To the vocalist’s immense credit, however, she takes it in her stride like the professional she is: when greeted by a boisterous cry of “SHIIIIRLEEEEEYYYY” from somewhere at the back, she merely replies “Yes!! And what’s your name, dear?” to a round of tumultuous applause. In fact, glad as we are that she’s recovered her singing voice after a 10-year absence (her last lead vocal prior to Lodestar having been on Current 93’s Black Ships Ate The Sky opus) her sense of humour is such that had she elected not to return to her vocation, she could easily have made a substantial career out of humorous spoken-word performances (two of which I’ve already been lucky to witness) and anecdotes. Of these, the tale of a certain Appalachian female vocalist and a “two-seater toilet” is definitely the funniest: yet ‘neath the larks lurks a mine of knowledge rivalled by no other living folk musician, and despite her latterday co-opting by the goth/industrial/hauntological mafia, you can tell such labels mean practically nothing to Shirley or any of her onstage collaborators.

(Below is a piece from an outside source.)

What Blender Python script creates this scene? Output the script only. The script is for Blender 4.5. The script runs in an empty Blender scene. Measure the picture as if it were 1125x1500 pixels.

Rather, this, like the work of the Copper Family or Harry Cox, is folk at its most pure, most undiluted: and whilst that in itself may have attracted its share of unwarranted appreciation from certain ‘dodgy’ quarters over the years (you know the ones) Collins still knows its true meaning better than anyone else alive. As for whether the patrons of Supersonic do, of course, that’s a different matter: but even if they don’t, it actually doesn’t matter. What’s more important is that for three days every year, Birmingham gets to play host to some of the most fascinating counter-culture seen outside London or Manchester: the ongoing existence of this festival, even if it is associated with the likes of Stewart Lee and The Quietus (for whom I personally have very little time), is a major asset not just to Brum & the West Midlands but the Midlands per se, and proves conclusively that we can achieve greatness here when we put our minds to it. On our own terms, though, mind you: the minute Digbeth becomes Dalston, you won’t see me for dust, duckie.

Supersonic: super in more ways than one.